Die Raketen wurden ohne Treibstoff und ohne Sprengkopf transportiert
und wogen je 4.500 kg. Die Sprengköpfe wurden auf anderen Waggons
transportiert und waren samt der Transportkiste je knapp zwei Tonnen
schwer. Nachdem die Schutzplanen von den Waggons entfernt waren, wurden
die Aggregate auf die Feldbahn verladen. Anschließend wurden die
Raketen mit den Feld-bahnwagen zu den Lagerhallen gefahren und auf den
dafür vorgesehenen Betonsockeln abgesetzt.
Dieser
Vorgang ist jedoch nicht genauer beschrieben, denkbar wären aber
Gerüste mit Flaschenzügen. Über die Anzahl der A4-Waggons finden
sich keine Angaben, aber es mußte in den Spitzenzeiten die ganze Nacht
durchgearbeitet werden, um das Arbeitspensum zu schaffen. Warnschuß?
Nein danke!
Um die hohe
Geheimhaltung des Projektes zu dokumentieren, schildert Herr Selle
eine Begebenheit:
A4-Zuggarnituren wurden durch eine Wache (ein Offizier, ein Unteroffizier
und 8 Soldaten) gesichert. Als in einem Bahnhof ein Eisenbahner die
Kupplungen überprüfte,
reagierte er zu spät auf den Warnruf der Wache und wurde, bevor
er die Parole angeben konnte, erschossen. Die Angst vor Saboteuren war
sichtlich groß. Die Bomber kommen
Nachdem
schon im Juni 1944 alliierte Bomber begannen, das Tullnerfeld zu
bombardieren, hatten die Angreifer natürlich auch Luftbilder
der Gegend zur Verfügung (genau ab 13. April 1944). Das Gefangenenlager
und die Munitionssichtungsstelle waren zwar nicht die konkreten Angriffsziele,
Fehlabwürfe wegen der Vernebelungen und aufgrund der Streuung
richteten aber auch schwere Schäden an.
Ein
Treffer im Lager Isabella hätte jedenfalls enormen Schaden an
der Zivilbevölkerung und im Gefangenenlager angerichtet.
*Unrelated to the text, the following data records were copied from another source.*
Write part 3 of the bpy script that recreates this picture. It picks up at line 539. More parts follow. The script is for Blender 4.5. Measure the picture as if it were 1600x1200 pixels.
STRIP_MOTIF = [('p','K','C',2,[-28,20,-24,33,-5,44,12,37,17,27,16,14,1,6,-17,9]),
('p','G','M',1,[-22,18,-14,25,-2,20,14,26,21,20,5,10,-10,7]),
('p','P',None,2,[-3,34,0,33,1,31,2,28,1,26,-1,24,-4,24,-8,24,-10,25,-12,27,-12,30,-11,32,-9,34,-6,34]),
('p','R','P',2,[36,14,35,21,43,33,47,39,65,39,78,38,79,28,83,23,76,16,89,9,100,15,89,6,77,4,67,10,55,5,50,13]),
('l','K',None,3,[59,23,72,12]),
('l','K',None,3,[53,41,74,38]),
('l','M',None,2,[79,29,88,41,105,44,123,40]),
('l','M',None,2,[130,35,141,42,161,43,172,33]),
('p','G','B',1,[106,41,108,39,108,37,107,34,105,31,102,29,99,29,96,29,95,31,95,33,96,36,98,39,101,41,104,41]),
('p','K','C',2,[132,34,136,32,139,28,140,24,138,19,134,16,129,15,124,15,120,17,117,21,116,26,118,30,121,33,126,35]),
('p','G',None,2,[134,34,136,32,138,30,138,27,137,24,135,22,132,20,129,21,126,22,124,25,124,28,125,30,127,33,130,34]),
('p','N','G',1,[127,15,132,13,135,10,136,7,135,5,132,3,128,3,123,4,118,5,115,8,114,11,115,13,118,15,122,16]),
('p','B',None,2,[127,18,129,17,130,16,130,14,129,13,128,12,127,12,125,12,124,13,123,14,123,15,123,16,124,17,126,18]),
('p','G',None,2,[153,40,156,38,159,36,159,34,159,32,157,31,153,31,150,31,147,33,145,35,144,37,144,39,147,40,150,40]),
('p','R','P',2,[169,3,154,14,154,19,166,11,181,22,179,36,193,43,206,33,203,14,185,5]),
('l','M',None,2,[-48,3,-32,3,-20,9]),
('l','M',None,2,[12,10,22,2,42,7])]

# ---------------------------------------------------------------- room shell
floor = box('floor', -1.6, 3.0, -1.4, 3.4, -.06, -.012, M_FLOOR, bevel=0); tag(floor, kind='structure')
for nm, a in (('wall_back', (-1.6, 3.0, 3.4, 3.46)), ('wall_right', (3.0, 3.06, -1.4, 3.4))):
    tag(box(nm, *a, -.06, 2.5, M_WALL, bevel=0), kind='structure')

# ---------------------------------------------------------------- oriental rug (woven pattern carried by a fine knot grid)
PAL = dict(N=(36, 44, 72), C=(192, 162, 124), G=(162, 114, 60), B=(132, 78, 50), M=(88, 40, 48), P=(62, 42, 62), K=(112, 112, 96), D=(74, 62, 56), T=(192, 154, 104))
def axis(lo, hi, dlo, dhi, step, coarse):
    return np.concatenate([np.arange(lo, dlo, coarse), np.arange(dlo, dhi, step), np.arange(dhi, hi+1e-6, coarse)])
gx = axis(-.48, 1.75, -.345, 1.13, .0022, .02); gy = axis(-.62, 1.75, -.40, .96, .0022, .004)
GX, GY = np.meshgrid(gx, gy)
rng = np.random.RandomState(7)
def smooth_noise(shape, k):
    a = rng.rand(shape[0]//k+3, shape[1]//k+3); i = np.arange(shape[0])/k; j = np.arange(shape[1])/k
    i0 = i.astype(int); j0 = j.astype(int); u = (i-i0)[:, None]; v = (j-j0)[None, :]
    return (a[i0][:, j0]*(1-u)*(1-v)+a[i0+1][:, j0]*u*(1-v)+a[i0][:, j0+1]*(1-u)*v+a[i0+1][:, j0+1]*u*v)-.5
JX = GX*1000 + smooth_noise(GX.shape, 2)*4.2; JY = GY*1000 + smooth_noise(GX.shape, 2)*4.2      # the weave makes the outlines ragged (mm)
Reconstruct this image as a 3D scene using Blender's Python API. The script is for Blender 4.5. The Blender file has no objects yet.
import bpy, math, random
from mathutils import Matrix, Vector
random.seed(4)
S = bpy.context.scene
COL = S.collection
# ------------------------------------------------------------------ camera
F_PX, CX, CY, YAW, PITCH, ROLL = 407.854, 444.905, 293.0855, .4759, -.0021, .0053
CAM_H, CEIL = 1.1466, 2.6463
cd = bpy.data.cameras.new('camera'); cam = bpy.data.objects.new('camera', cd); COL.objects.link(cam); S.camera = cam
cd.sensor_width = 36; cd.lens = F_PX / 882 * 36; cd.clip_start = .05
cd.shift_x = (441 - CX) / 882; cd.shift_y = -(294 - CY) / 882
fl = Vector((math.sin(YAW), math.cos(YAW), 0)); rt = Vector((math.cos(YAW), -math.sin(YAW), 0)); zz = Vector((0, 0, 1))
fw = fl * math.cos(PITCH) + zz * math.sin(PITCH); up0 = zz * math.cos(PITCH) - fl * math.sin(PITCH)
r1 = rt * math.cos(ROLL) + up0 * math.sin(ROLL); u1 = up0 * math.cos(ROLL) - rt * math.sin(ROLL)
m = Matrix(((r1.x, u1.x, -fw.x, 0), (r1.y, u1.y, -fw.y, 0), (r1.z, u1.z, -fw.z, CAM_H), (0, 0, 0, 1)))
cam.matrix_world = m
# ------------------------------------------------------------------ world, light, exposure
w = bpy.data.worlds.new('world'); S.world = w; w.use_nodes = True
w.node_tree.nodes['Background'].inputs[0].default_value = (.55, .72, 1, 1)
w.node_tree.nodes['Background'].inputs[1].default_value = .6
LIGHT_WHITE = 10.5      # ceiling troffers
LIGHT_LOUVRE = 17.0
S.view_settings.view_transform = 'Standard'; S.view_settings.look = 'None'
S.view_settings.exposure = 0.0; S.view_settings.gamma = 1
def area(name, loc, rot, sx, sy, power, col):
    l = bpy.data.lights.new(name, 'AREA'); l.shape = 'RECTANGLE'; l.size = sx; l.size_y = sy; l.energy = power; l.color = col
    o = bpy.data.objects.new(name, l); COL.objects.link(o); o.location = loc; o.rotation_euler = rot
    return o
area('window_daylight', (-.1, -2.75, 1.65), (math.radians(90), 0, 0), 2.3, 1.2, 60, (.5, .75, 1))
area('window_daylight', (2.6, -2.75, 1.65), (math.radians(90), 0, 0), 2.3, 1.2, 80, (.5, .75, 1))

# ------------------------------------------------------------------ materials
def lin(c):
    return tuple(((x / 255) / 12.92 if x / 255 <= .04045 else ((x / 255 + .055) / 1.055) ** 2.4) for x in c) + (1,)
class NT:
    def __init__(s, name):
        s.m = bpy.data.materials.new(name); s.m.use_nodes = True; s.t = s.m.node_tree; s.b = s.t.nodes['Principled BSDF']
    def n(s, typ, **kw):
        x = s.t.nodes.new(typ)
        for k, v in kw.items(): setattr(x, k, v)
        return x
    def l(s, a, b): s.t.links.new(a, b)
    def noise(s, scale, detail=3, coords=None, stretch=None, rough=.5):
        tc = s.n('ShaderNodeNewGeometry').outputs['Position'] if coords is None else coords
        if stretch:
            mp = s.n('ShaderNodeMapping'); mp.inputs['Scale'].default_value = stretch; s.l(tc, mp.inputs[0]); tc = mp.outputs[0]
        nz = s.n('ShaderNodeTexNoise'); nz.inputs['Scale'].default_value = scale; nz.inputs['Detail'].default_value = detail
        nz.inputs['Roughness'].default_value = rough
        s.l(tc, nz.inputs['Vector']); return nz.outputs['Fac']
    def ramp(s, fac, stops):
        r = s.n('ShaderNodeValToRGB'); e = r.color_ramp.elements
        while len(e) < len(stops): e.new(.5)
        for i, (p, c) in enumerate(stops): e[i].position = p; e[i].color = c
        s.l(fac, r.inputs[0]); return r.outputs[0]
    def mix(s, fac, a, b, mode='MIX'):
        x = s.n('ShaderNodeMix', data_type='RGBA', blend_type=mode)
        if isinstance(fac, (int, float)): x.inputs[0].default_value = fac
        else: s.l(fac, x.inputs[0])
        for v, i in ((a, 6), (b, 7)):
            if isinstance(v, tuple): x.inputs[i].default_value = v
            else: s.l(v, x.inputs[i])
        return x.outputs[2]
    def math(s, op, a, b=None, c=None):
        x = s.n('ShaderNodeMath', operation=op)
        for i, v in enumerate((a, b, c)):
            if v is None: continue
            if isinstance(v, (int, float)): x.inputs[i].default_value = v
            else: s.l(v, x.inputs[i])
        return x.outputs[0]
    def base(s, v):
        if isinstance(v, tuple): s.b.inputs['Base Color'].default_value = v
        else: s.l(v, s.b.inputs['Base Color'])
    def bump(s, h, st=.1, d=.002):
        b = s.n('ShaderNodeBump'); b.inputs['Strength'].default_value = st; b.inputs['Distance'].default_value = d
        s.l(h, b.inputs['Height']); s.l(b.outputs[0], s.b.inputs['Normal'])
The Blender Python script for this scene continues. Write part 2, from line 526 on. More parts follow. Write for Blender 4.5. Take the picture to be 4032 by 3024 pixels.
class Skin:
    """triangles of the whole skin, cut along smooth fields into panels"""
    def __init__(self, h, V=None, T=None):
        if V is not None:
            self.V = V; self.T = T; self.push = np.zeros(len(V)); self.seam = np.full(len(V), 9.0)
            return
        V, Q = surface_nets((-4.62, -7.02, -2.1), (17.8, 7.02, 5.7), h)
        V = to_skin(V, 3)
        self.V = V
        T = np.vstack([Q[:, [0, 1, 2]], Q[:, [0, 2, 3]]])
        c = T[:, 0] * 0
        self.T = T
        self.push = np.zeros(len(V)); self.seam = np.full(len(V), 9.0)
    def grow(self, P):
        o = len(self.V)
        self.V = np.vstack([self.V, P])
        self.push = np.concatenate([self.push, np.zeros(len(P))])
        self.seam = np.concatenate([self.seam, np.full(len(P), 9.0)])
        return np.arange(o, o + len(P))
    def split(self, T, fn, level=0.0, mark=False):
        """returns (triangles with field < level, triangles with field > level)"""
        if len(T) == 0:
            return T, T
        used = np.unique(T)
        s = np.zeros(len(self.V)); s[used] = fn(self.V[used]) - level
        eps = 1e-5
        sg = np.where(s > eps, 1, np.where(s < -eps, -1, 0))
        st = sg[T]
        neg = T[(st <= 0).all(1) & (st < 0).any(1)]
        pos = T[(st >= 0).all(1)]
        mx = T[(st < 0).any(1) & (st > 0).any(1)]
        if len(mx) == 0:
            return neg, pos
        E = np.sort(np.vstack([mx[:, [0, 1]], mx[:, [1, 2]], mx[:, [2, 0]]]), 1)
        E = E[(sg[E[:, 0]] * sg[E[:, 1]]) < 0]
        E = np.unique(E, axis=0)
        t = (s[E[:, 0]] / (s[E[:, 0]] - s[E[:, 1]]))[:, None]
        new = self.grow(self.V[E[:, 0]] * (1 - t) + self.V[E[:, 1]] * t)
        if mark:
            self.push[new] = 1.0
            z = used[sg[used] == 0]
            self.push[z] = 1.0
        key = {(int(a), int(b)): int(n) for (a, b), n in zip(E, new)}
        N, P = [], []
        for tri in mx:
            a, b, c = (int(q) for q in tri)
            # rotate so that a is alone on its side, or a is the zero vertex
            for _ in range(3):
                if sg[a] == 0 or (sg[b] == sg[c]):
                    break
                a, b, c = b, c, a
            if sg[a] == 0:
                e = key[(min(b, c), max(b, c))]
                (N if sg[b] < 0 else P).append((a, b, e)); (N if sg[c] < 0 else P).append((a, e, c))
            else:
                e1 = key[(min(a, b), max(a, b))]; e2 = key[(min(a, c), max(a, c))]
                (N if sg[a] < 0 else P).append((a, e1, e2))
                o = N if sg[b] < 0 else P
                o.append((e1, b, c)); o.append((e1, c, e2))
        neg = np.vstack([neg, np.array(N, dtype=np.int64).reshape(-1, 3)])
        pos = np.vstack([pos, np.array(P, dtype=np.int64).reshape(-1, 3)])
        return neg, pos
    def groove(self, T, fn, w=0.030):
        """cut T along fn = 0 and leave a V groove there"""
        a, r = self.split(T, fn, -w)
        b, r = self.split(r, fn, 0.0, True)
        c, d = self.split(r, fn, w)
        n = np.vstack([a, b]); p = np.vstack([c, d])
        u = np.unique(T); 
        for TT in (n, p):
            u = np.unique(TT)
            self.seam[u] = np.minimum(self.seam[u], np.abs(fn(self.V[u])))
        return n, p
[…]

Ob die
genaue Bestimmung von Isabella den Angreifern überhaupt bekannt
war, ist mehr als fraglich. Durch den übereilten Bau des Lagers
hatte man auf jegliche Tarnung gegen Luftsicht schlicht vergessen. Es
ist aber auch möglich, daß man sich bei der Befehlserteilung
zur Errichtung desselben der Luftüberlegenheit noch so sicher war,
daß man auf Tarnung einfach verzichtete. Mit Beginn der Angriffe
stellte sich dies aber als folgenschwerer Fehler heraus. Durch die markante
Anlage im Fischgrätmuster war das Lager selbst aus großer
Höhe einwandfrei zu identifizieren. Das Luftbild auf Seite 11, entnommen
aus den „Mitteilungen VI des Heimatkundlichen Arbeitskreises für
die Stadt und den Bezirk Tulln“ von Anton Handelsberger, zeigt
dies sehr deutlich. 
Der Räumungsbefehl
Anfang Dezember
1944 machte die Lagermannschaft eindeutig die Beobachtung, daß Nachtaufklärer
die Ladearbeiten fotografiert hatten. Nach sofortiger Meldung an den
Sonderstab A4 in Berlin erhielt das Lagerkommando
prompt den Räumungsbefehl.
Mit Beginn
des Jahres 1945 rollten somit Tag und Nacht pausenlos V2-Züge
aus dem Lager. Am Morgen des 5. Februar 1945 verließ der letzte
mit V2 beladene Zug das Lager.
Es ist kaum
vorstellbar, welche enormen Leistungen die gesamte Verlademannschaft
im Kampf gegen die Zeit, die Kälte, Schneestürme und gegen
Erschöpfung erbrachte, zumal dies alles nachts zu leisten war und
bei Tag Schäden zu reparieren waren.
Zum damaligen
Zeitpunkt waren dort 500.000 kg Sprengstoff eingelagert, der für die V2 eigens zusammengestellt wurde, um eine höhere
Brisanz zu erreichen. Diese Menge entspricht rund 500 Raketen oder 2.750
t Gesamtton-nage, was 110 Ladungen heutiger LKW-Züge entsprechen
würde. Ein Volltreffer in diese Sprengstoffmenge hätte eine
Kettenreaktion zur Folge gehabt, die in ihrer Wirkung mit der Hiroshima-Bombe
vergleichbar gewesen wäre. Die Zerstörungen im Tullnerfeld
wären katastrophal gewesen.
Noch während der Räumung des Lagers wurden von den Alliierten
laufend Angriffe geflogen, um die Produktion in der Donau-Chemie und
im Hydrierwerk Moosbierbaum empfindlich zu stören und um die Kampfkraft
der umliegenden Flak-Batterien zu brechen oder wenigstens zu schwächen.
Die Flak mußte zwar Verluste hinnehmen, fügte ihrerseits
aber den Angreifern erhebliche Verluste zu.